Les Français de plus en plus intéressés par l’économie

Depuis une dizaine d’années, l’intérêt des Français pour l’économie s’est accru, selon Thomas. Il explique ce phénomène en évoquant la crise de la dette de la zone euro du début des années 2010. « Les Français veulent désormais davantage comprendre le rôle joué par la Banque centrale européenne ».

Par la suite, pendant la pandémie, le public a cherché à savoir d’où provenait tout cet argent injecté dans l’économie (le fameux « quoi qu’il en coûte » d’Emmanuel Macron). Les gens se sont inquiétés des conséquences de l’augmentation de la dette nationale. Cela allait-il provoquer une augmentation des impôts ? La Banque centrale allait-elle pouvoir annuler cette dette ? Le grand public a commencé à faire le lien entre les sujets d’économie générale, d’une part, et la vie quotidienne, d’autre part.
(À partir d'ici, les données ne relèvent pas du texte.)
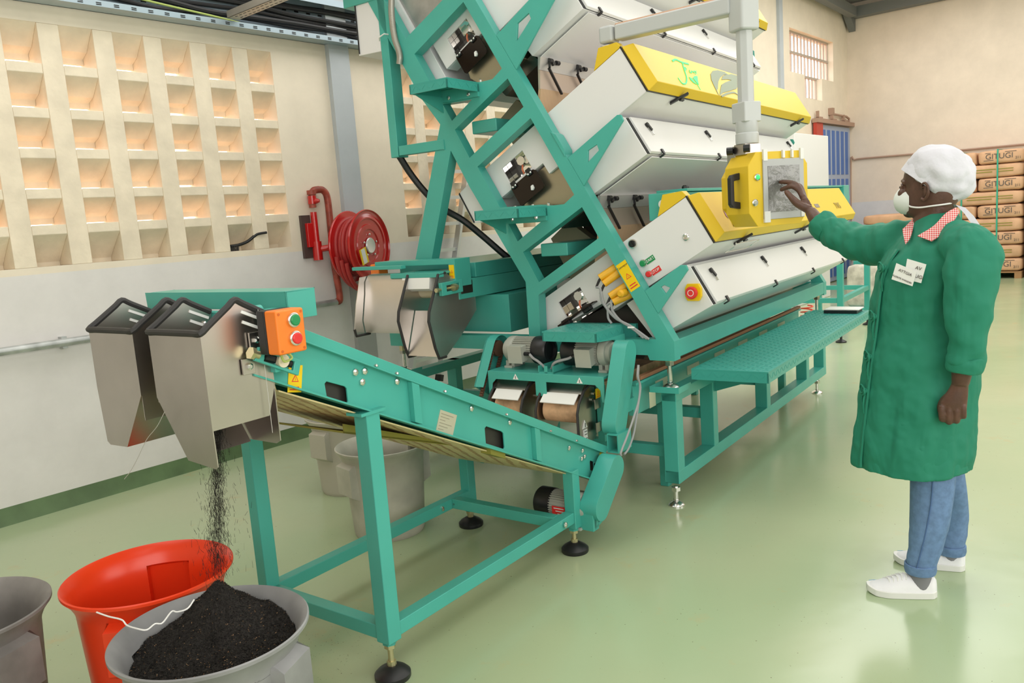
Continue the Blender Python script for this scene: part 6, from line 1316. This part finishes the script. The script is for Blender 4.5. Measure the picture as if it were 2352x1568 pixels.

Enfin, avant le déclenchement des hostilités en Ukraine déjà, la plupart des thèmes de la campagne électorale présidentielle concernaient l’économie : réindustrialisation, inflation, pouvoir d’achat. Le prix de l’énergie focalisait particulièrement l’attention des électeurs. Ces derniers s’inquiétaient notamment de l’impact de la hausse des prix du gaz et du pétrole sur leur pouvoir d’achat. L’invasion de la l’Ukraine par la Russie n’a fait que renforcer l’anxiété de nos compatriotes liée au prix de l’énergie.

Bourse tout comprendre
(c) éditions De Boeck Supérieur, février 2022

Un ouvrage de culture éco-pop !

Thomas le reconnaît : « mon livre est un ouvrage de vulgarisation. Dans la première partie, j’ai voulu repartir de la base en expliquant ce qu’était une action. Pourquoi son cours varie-t-il ? Puis je me suis intéressé aux acteurs pour essayer d’avoir une vision d’ensemble du système. J’ai aussi voulu prodiguer des conseils pour mieux gérer son argent au quotidien. Enfin, j’ai voulu intégrer à mon livre des conseils d’épargne ».

Comme le rappelle Thomas, « il est important de vouloir épargner d’un point de vue individuel, pour se constituer un petit capital en vue de sa retraite, entre autres. Par ailleurs, d’un point de vue macroéconomique, les choix d’épargne des individus ont des implications plus larges ». Selon Thomas, « si on agrège les choix individuels en faveur d’investissements verts plutôt que d’entreprises pétrolières, par exemple, cela peut faire bouger les lignes. En effet, cela influe sur le coût de financement des entreprises. Or, les dirigeants prennent leur décision en se fondant sur cette donnée ».